I don't have any particular ideas* to contribute right now, but a rather general thought to be considered:
Any attempt to encourage someone to go into Open Play, who would rather have preferred Solo or Private Group anyway regardless of any risk/reward mechanics, will just shift the current feeling of frustration onto them. At the moment, those who want to play in Open Play but feel discouraged because they can reach better ratios of credit/hour, merits/hour, CG-contribution/hour, in Solo are rightfully frustrated. Most ideas to alleviate it simply shift that very frustration onto those who would prefer not to participate in Open Play regardless.

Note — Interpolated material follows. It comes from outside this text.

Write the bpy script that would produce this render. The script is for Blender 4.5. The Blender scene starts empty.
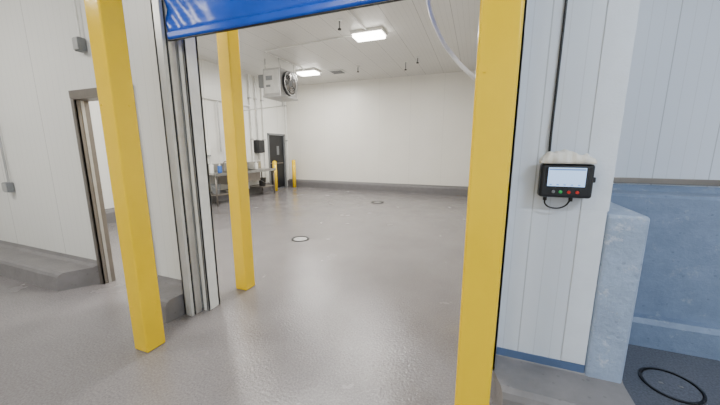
import bpy, bmesh, math, random
from mathutils import Vector, Matrix
random.seed(4)
S = bpy.context.scene
COL = S.collection

# ---------------------------------------------------------------- materials
def new_mat(name):
    m = bpy.data.materials.new(name); m.use_nodes = True
    nt = m.node_tree
    b = nt.nodes["Principled BSDF"]
    return m, nt, b

def M(nt, op, a, b=None, c=None):
    n = nt.nodes.new("ShaderNodeMath"); n.operation = op
    for i, v in enumerate((a, b, c)):
        if v is None: continue
        if isinstance(v, (int, float)): n.inputs[i].default_value = v
        else: nt.links.new(v, n.inputs[i])
    return n.outputs[0]

def noise(nt, co, scale, detail=3, rough=.5):
    n = nt.nodes.new("ShaderNodeTexNoise"); n.inputs["Scale"].default_value = scale
    n.inputs["Detail"].default_value = detail; n.inputs["Roughness"].default_value = rough
    nt.links.new(co, n.inputs["Vector"]); return n.outputs["Fac"]

def ramp(nt, fac, stops):
    n = nt.nodes.new("ShaderNodeValToRGB"); nt.links.new(fac, n.inputs[0])
    e = n.color_ramp.elements
    while len(e) < len(stops): e.new(.5)
    for el, (p, c) in zip(e, stops):
        el.position = p; el.color = (c[0], c[1], c[2], 1)
    return n.outputs[0]

def bump(nt, h, strength, dist, bsdf, prev=None):
    n = nt.nodes.new("ShaderNodeBump"); n.inputs["Strength"].default_value = strength
    n.inputs["Distance"].default_value = dist
    nt.links.new(h, n.inputs["Height"])
    if prev: nt.links.new(prev, n.inputs["Normal"])
    nt.links.new(n.outputs[0], bsdf.inputs["Normal"]); return n.outputs[0]

def simple(name, col, rough=.5, metal=0., var=.08, nscale=8, bmp=0.1, emit=0, emitcol=None):
    m, nt, b = new_mat(name)
    tc = nt.nodes.new("ShaderNodeTexCoord")
    f = noise(nt, tc.outputs["Object"], nscale, 4)
    lo = [max(0, c*(1-var)) for c in col]; hi = [min(1, c*(1+var)) for c in col]
    nt.links.new(ramp(nt, f, [(.3, lo), (.7, hi)]), b.inputs["Base Color"])
    b.inputs["Roughness"].default_value = rough; b.inputs["Metallic"].default_value = metal
    if bmp: bump(nt, noise(nt, tc.outputs["Object"], nscale*12, 2), bmp, .002, b)
    if emit:
        b.inputs["Emission Color"].default_value = (*(emitcol or col), 1)
        b.inputs["Emission Strength"].default_value = emit
    return m

def panel(name, col, axis, joint=1.1, rib=.1, ribs=.25, line=.6, off=0., rough=.38, ribline=0.88):
    """insulated metal wall panel: joints + fine ribs running along one axis"""
    m, nt, b = new_mat(name)
    tc = nt.nodes.new("ShaderNodeTexCoord"); sp = nt.nodes.new("ShaderNodeSeparateXYZ")
    nt.links.new(tc.outputs["Object"], sp.inputs[0])
    c = M(nt, "ADD", sp.outputs["XYZ".index(axis)], off)
    j = M(nt, "PINGPONG", c, joint/2)
    jm = M(nt, "LESS_THAN", j, .004)
    r = M(nt, "PINGPONG", c, rib/2)
    rm = M(nt, "LESS_THAN", r, .0025)
    f = noise(nt, tc.outputs["Object"], 1.3, 3)
    base = ramp(nt, f, [(.3, [x*.96 for x in col]), (.7, col)])
    mix = nt.nodes.new("ShaderNodeMix"); mix.data_type = 'RGBA'; mix.blend_type = 'MULTIPLY'
    nt.links.new(base, mix.inputs["A"])
    nt.links.new(ramp(nt, jm, [(0, (1, 1, 1)), (1, (line, line, line))]), mix.inputs["B"]); mix.inputs["Factor"].default_value = 1
    mix2 = nt.nodes.new("ShaderNodeMix"); mix2.data_type = 'RGBA'; mix2.blend_type = 'MULTIPLY'; mix2.inputs["Factor"].default_value = 1
    nt.links.new(mix.outputs["Result"], mix2.inputs["A"])
    nt.links.new(ramp(nt, rm, [(0, (1, 1, 1)), (1, (ribline,)*3)]), mix2.inputs["B"])
    nt.links.new(mix2.outputs["Result"], b.inputs["Base Color"])
    b.inputs["Roughness"].default_value = rough
    h = M(nt, "SUBTRACT", 1., M(nt, "MAXIMUM", jm, M(nt, "MULTIPLY", rm, ribs)))
    p = bump(nt, h, .3, .003, b)
    bump(nt, noise(nt, tc.outputs["Object"], 90, 2), .15, .002, b, p)
    return m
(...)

Fundamentally, what we want, or should want, is for everyone to pick the game mode they prefer for the sole reason that they prefer the principle workings of this mode: meet all kinds of players: Open Play; meet only select people of a specific mindset: Private Group; play it as a single-player game: Solo. We have now people who pick a mode they rather would not but feel the game mechanics or rewards push them into it, from their Open Play to Solo; plus lots of players in Open Play who are frustrated but do not switch to Solo; and players in Open Play who couldn't care less about such considerations.
If you simply reverse that situation, you will find players who would prefer Solo, but switch to Open because the new game mechanics or rewards make them feel like they miss out or suffer from (relatively) reduced rewards etc; you will find players who stay in their preferred Solo more but are disgruntled that they get lesser rewards just because they prefer a different play style; and you will find players who have been playing in Solo all along and don't care whether their rewards could be better in a different mode.
In each scenario, the status quo as well as the reversed status quo I just outlined, the third type of player is irrelevant for our considerations, and what we are left with is possibly trading the frustration of one type of player for the frustration of a different type of player.
I hereby claim that some who have been asking for higher rewards in Open Play either did not consider this yet, or are being rather selfish to simply wish someone else shall suffer that same frustration instead; plus a third group who is under the illusion that any form of "higher reward in Open Play" solution can be balanced in such a way that the frustration vanishes entirely. The best you could hope is a 50:50 split between frustrated people preferring Open Play but still feeling discouraged from it, and frustrated people preferring Solo mode but feeling discouraged from it, too.
*That said, I wish to throw an idea into the ring which I have mentioned before, very early on, and would like to be reconsidered: to minimize the risk of loss from encounters with other players. That could mean, for example, a greatly discounted (90%) rebuy cost when killed by other players, all cargo not jettisoned manually or through hatch breakers insured (at the same discounted rate) as well, and no w&t effect from interdictions by other players. Plus, bounty vouchers, combat bonds, exploration data, missions etc. should not be lost or failed when being killed by another player.
It'd still be some loss, and always some loss of time, but if we could get away from the prospect of devastating losses from PvP, the (justified) fear of losing hours of gameplay effects in a single random encounter (especially when it is not justified or mandated directly by the gameplay, e.g. one power vs a hostile power), then many more players would be willing to take that very risk.
It is for this very reason that in most MMOs, against other players the regular penalty for dying (e.g. money loss) does not apply at all, and even regular equipment wear&tear mechanics are often exempt from any actions done by other players. If, for example, in WoW an opposing faction player kills you anywhere, you have to respawn the same way as if an NPC killed you, but you suffer no loss of money and thus, the most overall effect any other player have on you, is to temporarily hinder you from something (e.g. reaching a location) or slow you down in your quest, but they could never reset you back to an earlier state of less money, equipment, etc.
In terms of the idea of rebalancing risk/reward scenarions on Open Play, such a change would reduce the risk side of the equation, but leaving the reward side untouched. Therefore, a player in Solo mode and a player in Open Play mode reap the same rewards for the same actions, but the extra possibility of hostile player encounters is mostly mitigated to keep things somewhat even.